Source material |
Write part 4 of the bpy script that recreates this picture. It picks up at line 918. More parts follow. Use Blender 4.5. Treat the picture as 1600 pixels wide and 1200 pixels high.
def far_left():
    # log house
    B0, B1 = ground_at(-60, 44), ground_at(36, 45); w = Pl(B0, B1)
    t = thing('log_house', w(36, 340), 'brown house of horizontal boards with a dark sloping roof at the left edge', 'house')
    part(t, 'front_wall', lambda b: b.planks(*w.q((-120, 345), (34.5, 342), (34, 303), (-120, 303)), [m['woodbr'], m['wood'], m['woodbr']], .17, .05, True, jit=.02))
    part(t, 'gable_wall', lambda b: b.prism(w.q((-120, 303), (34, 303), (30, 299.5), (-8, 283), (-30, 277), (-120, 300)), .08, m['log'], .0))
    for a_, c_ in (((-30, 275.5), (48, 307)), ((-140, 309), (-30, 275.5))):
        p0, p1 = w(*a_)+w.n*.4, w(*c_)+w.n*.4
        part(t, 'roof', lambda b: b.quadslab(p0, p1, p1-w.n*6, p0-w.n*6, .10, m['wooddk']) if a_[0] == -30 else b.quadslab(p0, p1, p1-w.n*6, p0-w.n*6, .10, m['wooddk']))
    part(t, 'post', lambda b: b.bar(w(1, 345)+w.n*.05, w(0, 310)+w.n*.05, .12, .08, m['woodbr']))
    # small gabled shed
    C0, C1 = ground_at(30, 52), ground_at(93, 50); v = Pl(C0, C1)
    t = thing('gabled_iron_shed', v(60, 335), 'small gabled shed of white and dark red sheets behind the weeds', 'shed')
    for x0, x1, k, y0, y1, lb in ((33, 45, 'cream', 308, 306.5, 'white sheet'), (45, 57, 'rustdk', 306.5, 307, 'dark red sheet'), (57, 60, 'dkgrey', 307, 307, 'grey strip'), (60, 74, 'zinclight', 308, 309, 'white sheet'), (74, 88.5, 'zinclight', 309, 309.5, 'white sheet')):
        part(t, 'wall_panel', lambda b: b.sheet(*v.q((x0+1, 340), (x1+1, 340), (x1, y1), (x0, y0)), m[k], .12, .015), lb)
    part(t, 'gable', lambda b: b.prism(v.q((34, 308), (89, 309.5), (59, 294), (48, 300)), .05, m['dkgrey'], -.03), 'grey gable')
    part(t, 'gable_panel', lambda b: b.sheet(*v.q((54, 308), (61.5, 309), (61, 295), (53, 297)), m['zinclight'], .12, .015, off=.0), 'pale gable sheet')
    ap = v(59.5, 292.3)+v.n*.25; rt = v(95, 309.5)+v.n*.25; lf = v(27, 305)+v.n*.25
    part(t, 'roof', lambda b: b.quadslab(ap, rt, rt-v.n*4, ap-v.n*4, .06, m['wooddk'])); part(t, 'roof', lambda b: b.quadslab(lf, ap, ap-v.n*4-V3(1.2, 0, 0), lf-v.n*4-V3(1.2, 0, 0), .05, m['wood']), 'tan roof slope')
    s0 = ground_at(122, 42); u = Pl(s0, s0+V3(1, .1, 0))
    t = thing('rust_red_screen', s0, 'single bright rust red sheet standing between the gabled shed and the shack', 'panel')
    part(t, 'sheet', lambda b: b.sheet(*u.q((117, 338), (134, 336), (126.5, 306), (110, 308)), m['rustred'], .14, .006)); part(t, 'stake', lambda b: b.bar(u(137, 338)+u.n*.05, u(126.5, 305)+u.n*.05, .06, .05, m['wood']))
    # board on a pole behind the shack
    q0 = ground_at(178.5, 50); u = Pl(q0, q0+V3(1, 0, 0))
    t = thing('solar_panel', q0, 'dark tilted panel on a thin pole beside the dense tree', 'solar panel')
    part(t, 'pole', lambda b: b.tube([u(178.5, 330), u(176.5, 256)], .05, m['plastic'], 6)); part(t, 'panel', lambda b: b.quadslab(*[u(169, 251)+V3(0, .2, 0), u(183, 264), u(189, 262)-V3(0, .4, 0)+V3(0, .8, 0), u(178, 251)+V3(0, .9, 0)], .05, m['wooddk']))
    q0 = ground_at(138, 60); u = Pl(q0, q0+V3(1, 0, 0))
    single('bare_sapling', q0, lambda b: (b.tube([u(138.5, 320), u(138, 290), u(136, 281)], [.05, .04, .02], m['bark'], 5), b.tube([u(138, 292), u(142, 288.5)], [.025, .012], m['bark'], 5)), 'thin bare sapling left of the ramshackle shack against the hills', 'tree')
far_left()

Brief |
Reproduce the listing in full. Keep it exactly as written.

Full output |
Write part 4 of the bpy script that recreates this picture. It picks up at line 918. More parts follow. Use Blender 4.5. Treat the picture as 1600 pixels wide and 1200 pixels high.
def far_left():
    # log house
    B0, B1 = ground_at(-60, 44), ground_at(36, 45); w = Pl(B0, B1)
    t = thing('log_house', w(36, 340), 'brown house of horizontal boards with a dark sloping roof at the left edge', 'house')
    part(t, 'front_wall', lambda b: b.planks(*w.q((-120, 345), (34.5, 342), (34, 303), (-120, 303)), [m['woodbr'], m['wood'], m['woodbr']], .17, .05, True, jit=.02))
    part(t, 'gable_wall', lambda b: b.prism(w.q((-120, 303), (34, 303), (30, 299.5), (-8, 283), (-30, 277), (-120, 300)), .08, m['log'], .0))
    for a_, c_ in (((-30, 275.5), (48, 307)), ((-140, 309), (-30, 275.5))):
        p0, p1 = w(*a_)+w.n*.4, w(*c_)+w.n*.4
        part(t, 'roof', lambda b: b.quadslab(p0, p1, p1-w.n*6, p0-w.n*6, .10, m['wooddk']) if a_[0] == -30 else b.quadslab(p0, p1, p1-w.n*6, p0-w.n*6, .10, m['wooddk']))
    part(t, 'post', lambda b: b.bar(w(1, 345)+w.n*.05, w(0, 310)+w.n*.05, .12, .08, m['woodbr']))
    # small gabled shed
    C0, C1 = ground_at(30, 52), ground_at(93, 50); v = Pl(C0, C1)
    t = thing('gabled_iron_shed', v(60, 335), 'small gabled shed of white and dark red sheets behind the weeds', 'shed')
    for x0, x1, k, y0, y1, lb in ((33, 45, 'cream', 308, 306.5, 'white sheet'), (45, 57, 'rustdk', 306.5, 307, 'dark red sheet'), (57, 60, 'dkgrey', 307, 307, 'grey strip'), (60, 74, 'zinclight', 308, 309, 'white sheet'), (74, 88.5, 'zinclight', 309, 309.5, 'white sheet')):
        part(t, 'wall_panel', lambda b: b.sheet(*v.q((x0+1, 340), (x1+1, 340), (x1, y1), (x0, y0)), m[k], .12, .015), lb)
    part(t, 'gable', lambda b: b.prism(v.q((34, 308), (89, 309.5), (59, 294), (48, 300)), .05, m['dkgrey'], -.03), 'grey gable')
    part(t, 'gable_panel', lambda b: b.sheet(*v.q((54, 308), (61.5, 309), (61, 295), (53, 297)), m['zinclight'], .12, .015, off=.0), 'pale gable sheet')
    ap = v(59.5, 292.3)+v.n*.25; rt = v(95, 309.5)+v.n*.25; lf = v(27, 305)+v.n*.25
    part(t, 'roof', lambda b: b.quadslab(ap, rt, rt-v.n*4, ap-v.n*4, .06, m['wooddk'])); part(t, 'roof', lambda b: b.quadslab(lf, ap, ap-v.n*4-V3(1.2, 0, 0), lf-v.n*4-V3(1.2, 0, 0), .05, m['wood']), 'tan roof slope')
    s0 = ground_at(122, 42); u = Pl(s0, s0+V3(1, .1, 0))
    t = thing('rust_red_screen', s0, 'single bright rust red sheet standing between the gabled shed and the shack', 'panel')
    part(t, 'sheet', lambda b: b.sheet(*u.q((117, 338), (134, 336), (126.5, 306), (110, 308)), m['rustred'], .14, .006)); part(t, 'stake', lambda b: b.bar(u(137, 338)+u.n*.05, u(126.5, 305)+u.n*.05, .06, .05, m['wood']))
    # board on a pole behind the shack
    q0 = ground_at(178.5, 50); u = Pl(q0, q0+V3(1, 0, 0))
    t = thing('solar_panel', q0, 'dark tilted panel on a thin pole beside the dense tree', 'solar panel')
    part(t, 'pole', lambda b: b.tube([u(178.5, 330), u(176.5, 256)], .05, m['plastic'], 6)); part(t, 'panel', lambda b: b.quadslab(*[u(169, 251)+V3(0, .2, 0), u(183, 264), u(189, 262)-V3(0, .4, 0)+V3(0, .8, 0), u(178, 251)+V3(0, .9, 0)], .05, m['wooddk']))
    q0 = ground_at(138, 60); u = Pl(q0, q0+V3(1, 0, 0))
    single('bare_sapling', q0, lambda b: (b.tube([u(138.5, 320), u(138, 290), u(136, 281)], [.05, .04, .02], m['bark'], 5), b.tube([u(138, 292), u(142, 288.5)], [.025, .012], m['bark'], 5)), 'thin bare sapling left of the ramshackle shack against the hills', 'tree')
far_left()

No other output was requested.